Unpaid tribunal awards ‘naming and shaming’

Unpaid Tribunal Awards | HR News | HR Solutions

As from 18 December 2018, employers who do not pay employment tribunal awards within a reasonable time (ie the time required) shall be named publicly along with details of the unpaid award. The list will be published approximately quarterly in a press release on Gov.uk. The scheme is structured similarly to the existing ‘naming and shaming’ scheme for National Minimum Wage underpayment.

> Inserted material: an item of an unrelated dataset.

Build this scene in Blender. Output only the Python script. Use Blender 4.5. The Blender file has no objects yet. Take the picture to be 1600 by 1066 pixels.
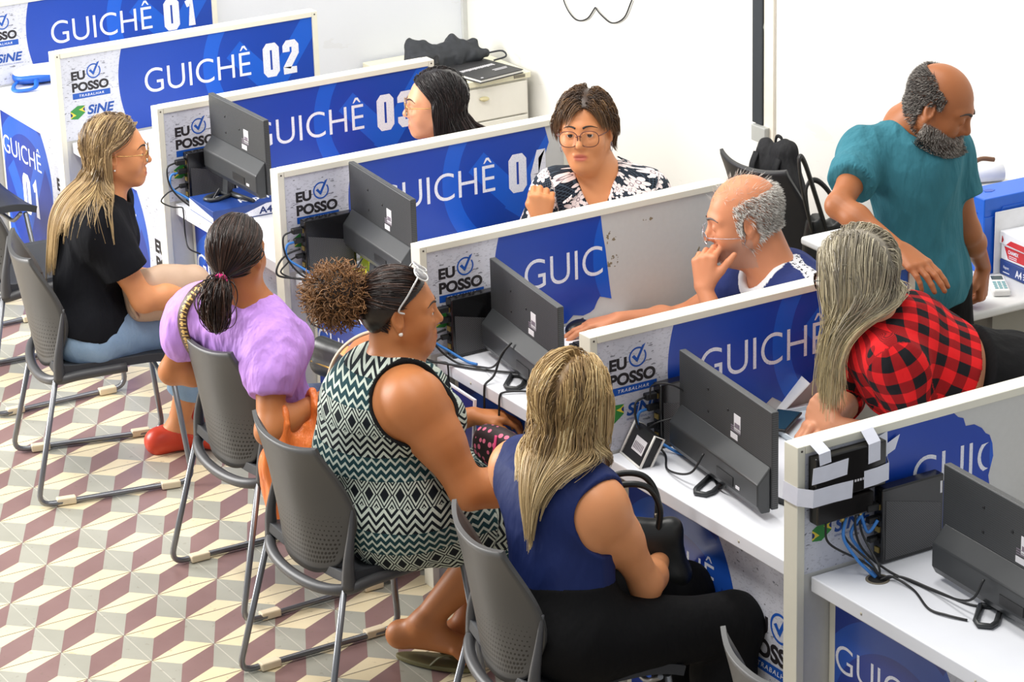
import bpy, math, random
import numpy as np
from mathutils import Vector, Matrix, noise as mnoise

random.seed(7)
RNG = np.random.default_rng(7)
SC = bpy.context.scene
COL = SC.collection
PI = math.pi

# ------------------------------------------------------------------ camera
cam_data = bpy.data.cameras.new('camera')
cam_data.sensor_fit = 'HORIZONTAL'
cam_data.sensor_width = 36.0
cam_data.lens = 4415.64 / 1600 * 36.0
cam_data.clip_end = 100
cam_ob = bpy.data.objects.new('camera', cam_data)
COL.objects.link(cam_ob)
_yaw, _pit, _rol = 2.60952573, 0.35689278, -0.02992696
_d = Vector((math.cos(_yaw) * math.cos(_pit), math.sin(_yaw) * math.cos(_pit), -math.sin(_pit)))
_r = _d.cross(Vector((0, 0, 1))).normalized()
_u = _r.cross(_d)
_r2 = _r * math.cos(_rol) + _u * math.sin(_rol)
_u2 = _r2.cross(_d)
cam_ob.matrix_world = Matrix(((_r2.x, _u2.x, -_d.x, 11.52592959), (_r2.y, _u2.y, -_d.y, -3.73657381),
                              (_r2.z, _u2.z, -_d.z, 3.71262305), (0, 0, 0, 1)))
SC.camera = cam_ob

# ------------------------------------------------------------------ light
SC.view_settings.view_transform = 'Standard'
SC.view_settings.look = 'None'
SC.view_settings.gamma = 1.0
SC.view_settings.exposure = 0.06
SC.view_settings.use_curve_mapping = False
world = bpy.data.worlds.new('world')
SC.world = world
world.use_nodes = True
world.node_tree.nodes['Background'].inputs[0].default_value = (0.93, 0.96, 1.0, 1)
world.node_tree.nodes['Background'].inputs[1].default_value = 0.50


def area_light(name, loc, target, size, size_y, power, color=(1, 1, 1)):
    l = bpy.data.lights.new(name, 'AREA')
    l.shape = 'RECTANGLE'
    l.size = size
    l.size_y = size_y
    l.energy = power
    l.color = color
    o = bpy.data.objects.new(name, l)
    COL.objects.link(o)
    o.location = loc
    o.rotation_euler = (Vector(target) - Vector(loc)).to_track_quat('-Z', 'Y').to_euler()
    return o


# daylight from the tall door openings beyond the left end of the hall, and two rows of ceiling lamps
area_light('daylight_door', (0.6, -3.2, 2.2), (2.0, -0.5, 0.2), 2.0, 2.4, 360, (1.0, 0.98, 0.95))
area_light('ceiling_lamp_front', (4.6, -1.7, 4.6), (4.6, -0.6, 0), 5.0, 0.6, 170, (1.0, 0.97, 0.92))
area_light('ceiling_lamp_back', (3.6, 0.6, 4.6), (3.6, 1.2, 0), 5.0, 0.6, 125, (1.0, 0.97, 0.92))

# ------------------------------------------------------------------ helpers


def V3(*a):
    return np.array(a, dtype=float)


def nrm(v):
    v = np.asarray(v, dtype=float)
    return v / (np.linalg.norm(v) + 1e-12)


def link(name, mesh, parent=None):
    o = bpy.data.objects.new(name, mesh)
    COL.objects.link(o)
    if parent is not None:
        o.parent = parent
    return o


def thing(name, label, cat, loc=(0, 0, 0), rotz=0.0, group=None):
    o = bpy.data.objects.new(name, None)
    o.empty_display_size = 0.05
    COL.objects.link(o)
    o.location = loc
    o.rotation_euler = (0, 0, rotz)
    tag(o, label, cat, group)
    return o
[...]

Claimants may register awards that are made on or after the 18 December 2018, worth £200 or more, with the Department for Business, Energy and Industrial Strategy (BEIS). The claimant must register with both the penalty scheme (as above) and the naming scheme. If an award remains unpaid, employers will receive a naming notification letter and will then have 14 days to make written representations to the BEIS to explain whether they fall under any of the prescribed exceptional circumstances for not being named under the scheme. The potential exceptional circumstances are:

  • Naming would risk personal harm to an individual, their family or other employees
  • National security risks are associated with naming
  • Naming would not be in the public interest – the employer must provide details
  • Proof is submitted and verified demonstrating the award has been paid in full

In each of these circumstances, evidence must be provided to support the employer’s case for not being named. If the representation is accepted by the BEIS, the employer will be notified and will not be named under the scheme.

Representations should be sent to et.naming.scheme@beis.gov.uk, or alternatively by post to:

Department for Business, Energy and Industrial Strategy
ET Naming Scheme Team
Spur 2, 1st Floor
1 Victoria Street
London
SW1H 0ET

If a representation is not received within the 14 days, employer’s will be named automatically in the next round. Employers will be notified of the impending press release. The scheme does not currently extend to Acas conciliated settlements.

(Remember that financial penalties are also in place for unpaid awards, payable to the Secretary of State. The maximum possible penalty is currently 50% of the unpaid award, capped at a maximum of £5,000. This is separate to a tribunal’s power to increase an award by up to 50% where there are ‘aggravating features’).